The stoic founder wins.
Starting a business is incredibly lonely, miserable, and challenging. It's a roller coaster of uncertainty and risk. If you don't learn how to remain calm from within the storm, you're done.
What I’ve learned is that just hoping you’ll develop thick skin as as result of being a founder alone, doesn’t do the trick. The more you ride the rollercoaster the more resilience you build up along the way, but that’s not enough and it takes too long. You have to step out and get in front of it, face the music head on and commit to learning how to remain cool while everything else around you might seem to be falling to pieces.
My method has always been philosophical inquiry and reflection. That is the sacred space of mind, heart, and spirit where I regroup, train, and equip myself with everything I need to keep on going. My philosophical gym is dynamic and in constant evolution. I get to invite whomever I want, pick and choose my suppliers, test out all options, and enjoy the work out. I think one of the strongest skills any founder can hope to develop is the ability to create, manage, and evolve their own winning philosophical gym.
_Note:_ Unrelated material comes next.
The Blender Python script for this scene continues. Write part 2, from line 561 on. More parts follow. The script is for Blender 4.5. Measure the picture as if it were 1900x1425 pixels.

For this particular endeavor, for training myself to remain calm from within the entrepreneurial storm, I’ve turned the Stoics.
Essentially, Stoic philosophy focuses on the pursuit of two things, virtue and tranquility. The pursuit is experienced as a double virtuous circle: the pursuit of virtue results in the tranquility you need to pursue virtue.
Therefore, letting stress, fear, uncertainty, frustration, and all the other emotions that are part of the founder’s daily routine win and take over, will rid you of tranquility and by default, of your ability to find virtue.
Once I understood this, I realized that if I wanted to find tranquility as a founder, I needed to first identify what the virtue of being a founder was.
For me, the virtue of entrepreneurship lies in the existential reward. What gives me tranquility is knowing that since my virtue comes from the experience of being a founder, rather than the result of it, I’ll walls have virtue and constant, profound, and positive existential ROI, regardless of what happens with and to my startup.
That's why for me, any difficulty, obstacle, failure and any other hard thing I face as a founder, comes already pre-charged with virtue. I know, that by simply experiencing it, I’ve already won.
There is a beautifully tranquil freedom that comes with that realization. It doesn’t matter what I face or will face, I know that ultimately any loop of the entrepreneurial rollercoaster I ride will benefit me existentially. That’s my founder alchemy - the ability to turn any difficulty into existential gold.
You too can turn yourself into an alchemist and bulletproof founder. You just need to find your virtue and tranquility.